Peek in the shopping carts being rolled out of any Costco Warehouse, and you will see evidence of masstige spending: a $205 Coach watch nestled next to a bag of boneless, skinless chicken breasts; a 12-pack of Duracell batteries sandwiched next to a $40 bottle of imported French wine.
With the mainstreaming of luxury, the purveyors of new luxury are confronted with a paradox: How to offer affordable luxury while maintaining exclusivity.
"If everybody can buy an indulgence, then the indulgence has lost its value," said James Twitchell, a University of Florida professor of English and advertising and the author of Living It Up: America's Love Affair With Luxury.
Thus, the emergence of a tandem trend: "massclusivity," or exclusivity for the masses.
Starbucks recently began selling limited quantities of rare coffees from around the world ? coffees so precious, they say, "that to miss them once could mean you'll never experience them again." The story behind the coffee, and its limited availability, "is part of the romance of it," Saunders said.

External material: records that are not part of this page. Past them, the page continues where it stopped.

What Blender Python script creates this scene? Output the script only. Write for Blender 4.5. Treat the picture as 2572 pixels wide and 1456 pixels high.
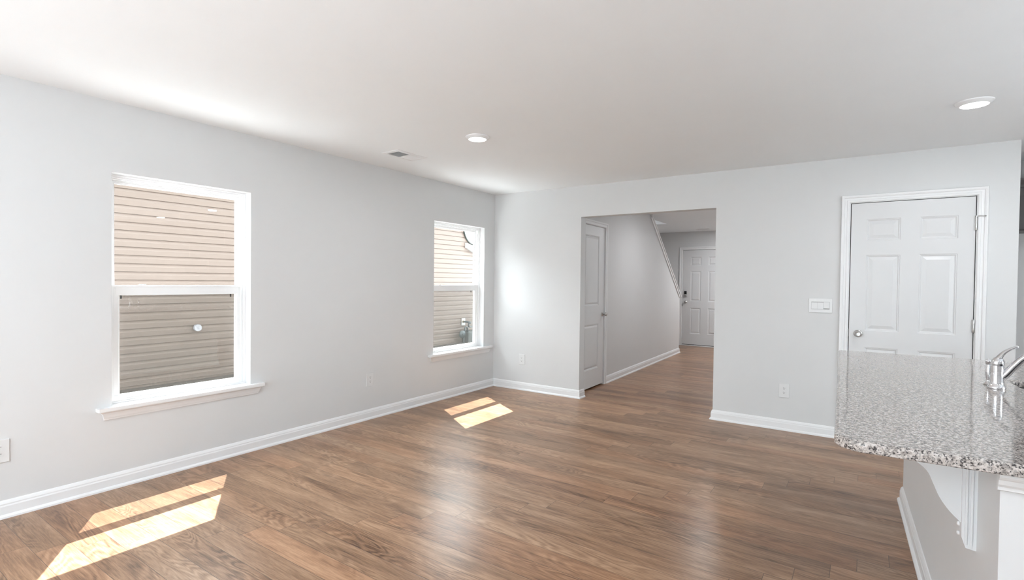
import bpy, bmesh, math, random
from mathutils import Vector, Matrix
random.seed(7)
for o in list(bpy.data.objects): bpy.data.objects.remove(o)
S = bpy.context.scene; COL = S.collection
PI = math.pi

# ---------------------------------------------------------------- camera
cd = bpy.data.cameras.new('camera'); cam = bpy.data.objects.new('camera', cd); COL.objects.link(cam)
S.camera = cam
cd.sensor_width = 36.0; cd.sensor_fit = 'HORIZONTAL'; cd.lens = 36.0*1293.64/2572
cd.clip_start = .02; cd.clip_end = 300
YAW, PITCH, ROLL = .5991992, -.0173284, .0115253
F = Vector((-math.sin(YAW)*math.cos(PITCH), math.cos(YAW)*math.cos(PITCH), math.sin(PITCH)))
R0 = F.cross(Vector((0, 0, 1))).normalized(); U0 = R0.cross(F)
R = math.cos(ROLL)*R0 + math.sin(ROLL)*U0; U = math.cos(ROLL)*U0 - math.sin(ROLL)*R0
M = Matrix((R, U, -F)).transposed().to_4x4(); M.translation = Vector((3.91727, -5.32810, 1.34448))
cam.matrix_world = M

# ---------------------------------------------------------------- light
S.view_settings.view_transform = 'Standard'; S.view_settings.look = 'None'
S.view_settings.exposure = 0.40; S.view_settings.gamma = 1.0; S.view_settings.use_curve_mapping = False
W = bpy.data.worlds.new('sky'); S.world = W; W.use_nodes = True
bg = W.node_tree.nodes['Background']
bg.inputs['Color'].default_value = (.86, .94, 1.0, 1); bg.inputs['Strength'].default_value = 11.5
sd = bpy.data.lights.new('sun', 'SUN'); sun = bpy.data.objects.new('sun', sd); COL.objects.link(sun)
sd.energy = 21.0; sd.angle = .006; sd.color = (1.0, .985, .965)
SUNDIR = Vector((.56, -.345, -1)).normalized()
sun.rotation_euler = SUNDIR.to_track_quat('-Z', 'Y').to_euler(); sun.location = (-6, 4, 9)
LAMP_W = 7.0
for nm_, loc_, en_, rx_ in (('fill_light', (2.75, -7.3, .25), 80, PI), ('fill_light', (2.7, -7.6, .9), 105, PI+.9), ('fill_light', (6.3, -2.9, .3), 28, PI)):     # unseen fill lights added for brightness, aimed at ceiling and rear wall
    ad = bpy.data.lights.new(nm_, 'AREA'); ad.shape = 'DISK'; ad.size = 2.0; ad.energy = en_; ad.color = (.84, .935, 1.0)
    ao = bpy.data.objects.new(nm_, ad); COL.objects.link(ao); ao.location = loc_; ad.color = (.79, .91, 1.0); ao.rotation_euler = (rx_, 0, 0)

# ---------------------------------------------------------------- materials
MAT = {}
def mat(name, col, rough=.5, metal=0.0, spec=.5, bump=0, bscale=200, var=0, vscale=6, coat=0):
    m = bpy.data.materials.new(name); m.use_nodes = True; nt = m.node_tree; b = nt.nodes['Principled BSDF']
    b.inputs['Base Color'].default_value = (*col, 1); b.inputs['Roughness'].default_value = rough
    b.inputs['Metallic'].default_value = metal; b.inputs['Specular IOR Level'].default_value = spec
    b.inputs['Coat Weight'].default_value = coat
    tc = nt.nodes.new('ShaderNodeTexCoord')
    if bump:
        n = nt.nodes.new('ShaderNodeTexNoise'); n.inputs['Scale'].default_value = bscale; n.inputs['Detail'].default_value = 3
        nt.links.new(tc.outputs['Object'], n.inputs['Vector'])
        bp = nt.nodes.new('ShaderNodeBump'); bp.inputs['Strength'].default_value = bump; bp.inputs['Distance'].default_value = .001
        nt.links.new(n.outputs['Fac'], bp.inputs['Height']); nt.links.new(bp.outputs['Normal'], b.inputs['Normal'])
    if var:
        n = nt.nodes.new('ShaderNodeTexNoise'); n.inputs['Scale'].default_value = vscale; n.inputs['Detail'].default_value = 4
        nt.links.new(tc.outputs['Object'], n.inputs['Vector'])
        r = nt.nodes.new('ShaderNodeValToRGB')
        r.color_ramp.elements[0].position = .3; r.color_ramp.elements[1].position = .7
        r.color_ramp.elements[0].color = (*[c*(1-var) for c in col], 1); r.color_ramp.elements[1].color = (*[min(1, c*(1+var)) for c in col], 1)
        nt.links.new(n.outputs['Fac'], r.inputs['Fac']); nt.links.new(r.outputs['Color'], b.inputs['Base Color'])
    MAT[name] = m; return m
mat('wall_paint', (.685, .685, .687), .65, spec=.25, bump=.12, bscale=260, var=.006, vscale=3)
mat('ceiling_paint', (.885, .905, .92), .85, spec=.1, bump=.15, bscale=180, var=.005, vscale=3)
mat('trim_paint', (.81, .81, .815), .3, spec=.45, var=.004)
mat('door_paint', (.69, .69, .695), .32, spec=.45, bump=.05, bscale=120, var=.004)
mat('vinyl', (.88, .88, .885), .3, spec=.5, var=.003)
mat('plate_plastic', (.73, .73, .73), .3, spec=.5, var=.003)
mat('gap_shade_grey', (.35, .35, .35), .9, var=.01)
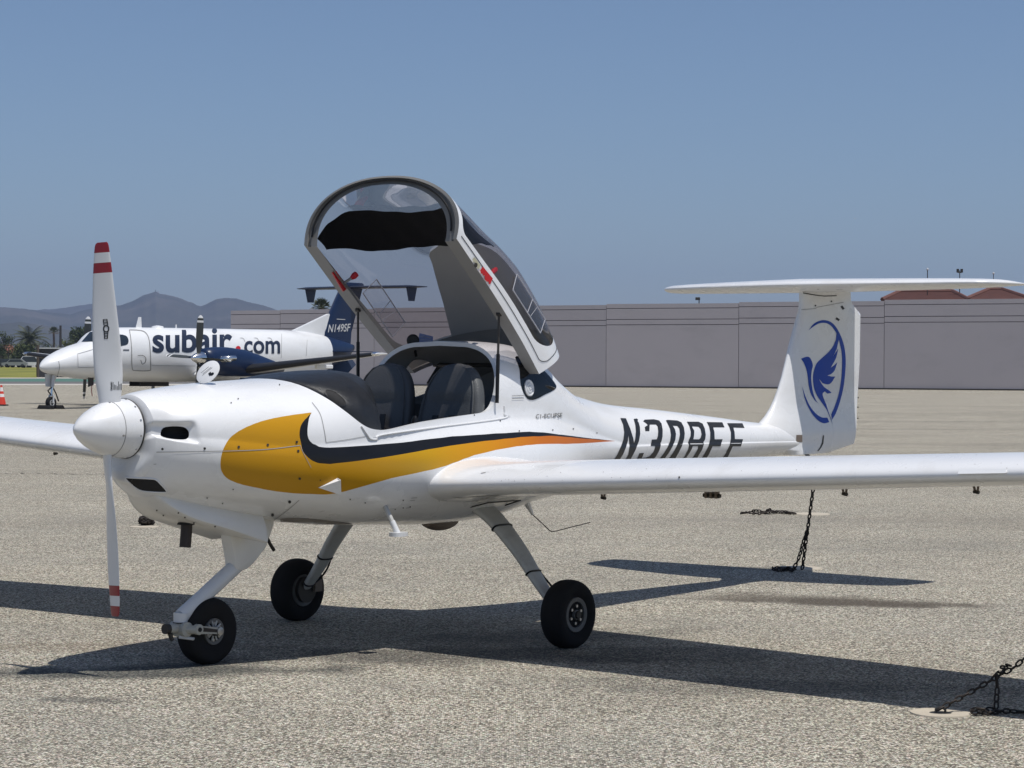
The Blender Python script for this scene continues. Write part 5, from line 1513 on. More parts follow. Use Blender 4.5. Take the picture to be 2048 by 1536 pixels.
for f in np.linspace(0, 1, 9):
    x = 2.42 + .24 * f; w = .055 * math.sin(math.pi * (.12 + .76 * f)) ** .5; d = .062 * math.sin(math.pi * (.10 + .80 * f)) ** .45
    rings.append([(x, .06 + w * math.cos(a), .625 - d * math.sin(a) ** .6) for a in np.linspace(0, math.pi, 14)])
mb.loft(rings, BROWN, closed=False); mb.add(rings[0], [tuple(range(14))], BROWN); mb.add(rings[-1], [tuple(range(14))], BROWN); mb.build('belly_antenna', craft, flip=True)
mb = MB(); A_ = AF.on(1052, 1003, 1, .10); B_ = AF.on(1065, 1029, 1, .10); C_ = AF.on(1103, 1064, 1, .10); D_ = AF.on(1180, 1045, 1, .10)
mb.tube([A_ + Vector((0, 0, .03)), A_, B_], [.026, .022, .007], WHITE, 10); mb.tube([Vector(q) for q in crom([tuple(B_), tuple(B_.lerp(C_, .5)), tuple(B_.lerp(C_, .92)), tuple(C_.lerp(D_, .06)), tuple(C_.lerp(D_, .5)), tuple(D_)], 5)], .0028, EXHAUST, 6); mb.build('whip_antenna', craft, flip=True)
mb = MB(); mb.tube([AF.on(1026, 1016, 1, .2), AF.on(1024, 1004, 1, .2)], [.010, .018], WHITE_DIRTY, 8); mb.build('drain_fairing', craft, flip=True)

# oil door standing open on top of the cowling
od = MB(); c_ = AF.on(416, 744, 1, .06)
Rl, Ul, Bl = AF.dir(_R1), AF.dir(_U1), -AF.dir(sight(416, 744))
lng = (Rl * 50 + Ul * 42).normalized(); sht = (-Rl * .64 + Ul * .77).normalized()
n_ = (Bl * math.cos(math.radians(48)) + sht * math.sin(math.radians(48))).normalized(); v_ = n_.cross(lng).normalized()
Rm = Matrix((lng, v_, n_)).transposed(); rr_ = .066
od.lathe([(-.004, rr_ * .96), (-.003, rr_), (.001, rr_), (.002, rr_ * .97), (.002, .001)], WHITE, 'z', c_, 36, Rm)
for i, (y0, x0, x1) in enumerate(((-.004, -.033, .030), (-.012, -.026, .026), (-.026, -.03, .018))):
    a, b_ = c_ + Rm @ Vector((x0, y0, .0028)), c_ + Rm @ Vector((x1, y0 + .002, .0028)); od.tube([a, b_], .0012, SEAM, 4)
od.lathe([(.002, .010), (.004, .009)], LETTER_BLACK, 'z', c_ + Rm @ Vector((.012, .036, 0)), 10, Rm); od.box(c_ + Rm @ Vector((.004, .026, .003)), (.014, .022, .002), LETTER_BLACK, Rm)
dn = c_ - lng * rr_ * .8
od.tube([dn + v_ * .02, Vector((dn.x, dn.y, dn.z - .05))], .004, STEEL, 6); od.build('oil_door', craft, flip=True)

# ---------------- the raised canopy
R0 = AF.on(1090, 748, 1, .53); C0 = AF.on(612, 490, 1, -.53)
e2 = Vector((C0.x - R0.x, 0, C0.z - R0.z)); SL = e2.length; e2.normalize(); n2 = Vector((-e2.z, 0, e2.x))
if n2.z < 0: n2 = -n2
Hs = pchip([-.30, -.20, 0, .2, .4, .6, .8, 1.0, 1.1, 1.24, 1.35], [.38, .44, .505, .535, .535, .498, .435, .38, .35, .315, .28])
TOPA = AF.on(770, 352, 1, 0.0); S_TOP = (TOPA - Vector((R0.x, 0, R0.z))).dot(e2); H_TOP = (TOPA - Vector((R0.x, 0, R0.z))).dot(n2)
print('canopy', R0, SL, S_TOP, H_TOP, e2, n2)
hk = H_TOP / float(Hs(S_TOP))
CW_ = pchip([-.3, 0, .3, .7, 1.0, 1.3], [.455, .49, .525, .545, .545, .53])
def can(t, v, k=1.0, off=0.0):
    """t 0 rear .. 1 front, v 0 port rail .. 1 starboard rail; k scales the section inwards"""
    t, v = np.broadcast_arrays(np.asarray(t, float), np.asarray(v, float))
    a = v * np.pi; c, s = np.cos(a), np.clip(np.sin(a), 0, 1)
    cy = np.sign(c) * np.abs(c) ** (2 / 2.25); sh = s ** (2 / 2.25)
    S = None
    s_f = SL + (S_TOP - SL) * sh; s_r = -.55 * .42 * sh
    S = s_r + (s_f - s_r) * t
    H = Hs(S) * hk
    # sides bow outwards a little above the rail
    y = CW_(S) * cy * (1 + .035 * np.sin(np.clip(sh, 0, 1) * np.pi)) * k - off * cy
    h = H * sh * k - off * sh
    return np.stack([R0.x + e2.x * S + n2.x * h, y, R0.z + e2.z * S + n2.z * h], -1)
canopy = empty('canopy'); canopy.parent = craft
gl_loop = []
tr, tf, va, vb = .088, .968, .042, .958
def arc(ct, cv, rt, rv, a0, a1, n=10): return [(ct + rt * math.cos(a), cv + rv * math.sin(a)) for a in np.linspace(a0, a1, n)]
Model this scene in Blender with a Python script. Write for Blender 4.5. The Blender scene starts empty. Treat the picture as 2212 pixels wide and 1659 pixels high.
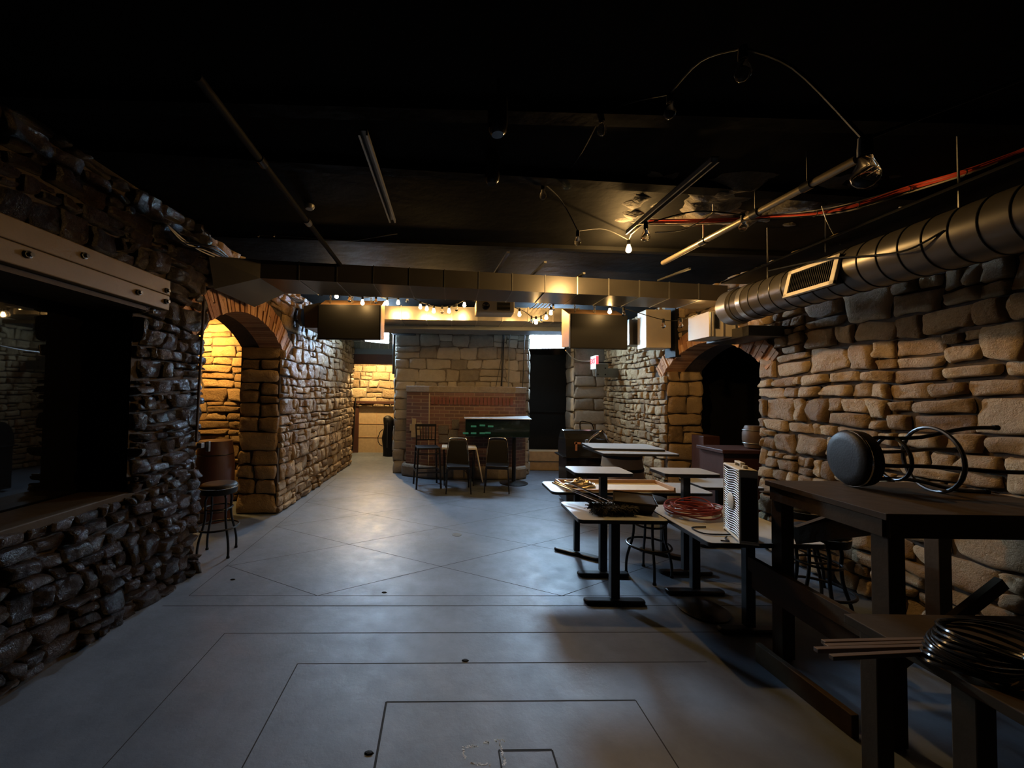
import bpy, math, random
import numpy as np
from mathutils import Vector, Matrix, noise
random.seed(7)
rng = np.random.RandomState(11)
S = bpy.context.scene
C = S.collection
PI = math.pi

# ------------------------------------------------------------------ camera
FPX, CX, CY = 831.0, 975.0, 829.5
cam_d = bpy.data.cameras.new('camera')
cam_d.sensor_width = 36.0
cam_d.lens = FPX / 2212.0 * 36.0
cam_d.shift_x = (1106.0 - CX) / 2212.0
cam_d.clip_start = 0.02
cam = bpy.data.objects.new('camera', cam_d)
C.objects.link(cam)
CAMP = Vector((0, 0, 1.75))
CROT = Matrix.Rotation(math.radians(91.6), 3, 'X') @ Matrix.Rotation(math.radians(0.8), 3, 'Z')
cam.matrix_world = Matrix.Translation(CAMP) @ CROT.to_4x4()
S.camera = cam

# ------------------------------------------------------------------ world, colour
w = bpy.data.worlds.new('world'); S.world = w; w.use_nodes = True
w.node_tree.nodes['Background'].inputs[0].default_value = (0.25, 0.27, 0.3, 1)
w.node_tree.nodes['Background'].inputs[1].default_value = 0.0
S.view_settings.view_transform = 'Standard'
S.view_settings.look = 'None'
S.view_settings.gamma = 1.0
S.view_settings.use_curve_mapping = False
S.view_settings.exposure = 0.0
S.cycles.use_denoising = True
S.cycles.max_bounces = 7
S.cycles.sample_clamp_indirect = 4.0

WARM = (1.0, 0.58, 0.2)
COOL = (0.50, 0.74, 1.0)
FLOOD_STRENGTH = 255.0
BULB_W = 7.5
NEAR_W = 85.0
ROOM_W = 430.0
ALCOVE_W = 190.0

def lamp(name, loc, power, col, radius=0.03, kind='POINT', rot=None, spot=None, parent=None):
    d = bpy.data.lights.new(name, kind)
    d.energy = power; d.color = col
    if kind != 'AREA': d.shadow_soft_size = radius
    if spot: d.spot_size = spot; d.spot_blend = 0.5
    o = bpy.data.objects.new(name, d); C.objects.link(o)
    o.location = loc
    if rot: o.rotation_euler = rot
    if parent: o.parent = parent
    return o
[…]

Twitchell says consumers are drawn to products that tell a story.
"Starbucks ? don't get me wrong, it's good coffee. But it's just coffee. The difference is it's coffee with a story," he said. "The taste of modern luxury is not inside the product. It's inside our imagination."
Is it troubling that we are buying all this stuff we do not need to lift our spirits?
Obermiller said there may be a cost across society when people go upscale without also cutting costs.
Personal bankruptcies in the United States have nearly doubled in the past dozen years.
Silverstein dismisses worries about excessive materialism as a "media concern."
Conflicted feelings
Yet even some consumers have conflicted feelings about their access to affluence.
Laura Clenna of Seattle likes the quality and clean, simple style of Coach handbags, and she has amassed 10. The last one she bought cost more than $200.
The King County elections worker drives a 2000 Toyota Land Cruiser, which her husband drove before she "fell in love with it" and took it over.
She shops sales and discount retailers for basics such as underwear, but says buying luxury items is still "a difficult thing in my head."
"My mom was a secondhand-store shopper. I didn't have these things growing up," she said. "It makes me feel good ? and it's just nice to get into heated leather seats."
Pause.
"It's totally disgusting," she laughs.
Just saw this linked on craigslist and it hit home as I have seen more and more people who do "ok" who also splurge on luxury goods, far more often then people did in the past...I myself admit to doing it at times...just wondering what people thought of this recent phenomenon (or relatively recent) and if it was good, bad or indifferent.....personally I think it is good to have access to nice stuff instead of relegating oneself to economy items, but also see it as bad as people can get too caught up in trying to amass so many higher end material items that it impacts their savings if they even have one to begin with....
Also this line stuck a note:
"If everybody can buy an indulgence, then the indulgence has lost its value,"
Something I have heard related to many mainstream luxury brands such as BMW, Rolex, Montblanc, Coach...etc....is this better or worse for society/luxury items?? also loved the costco reference.
thought this would be a departure from the usual election threads.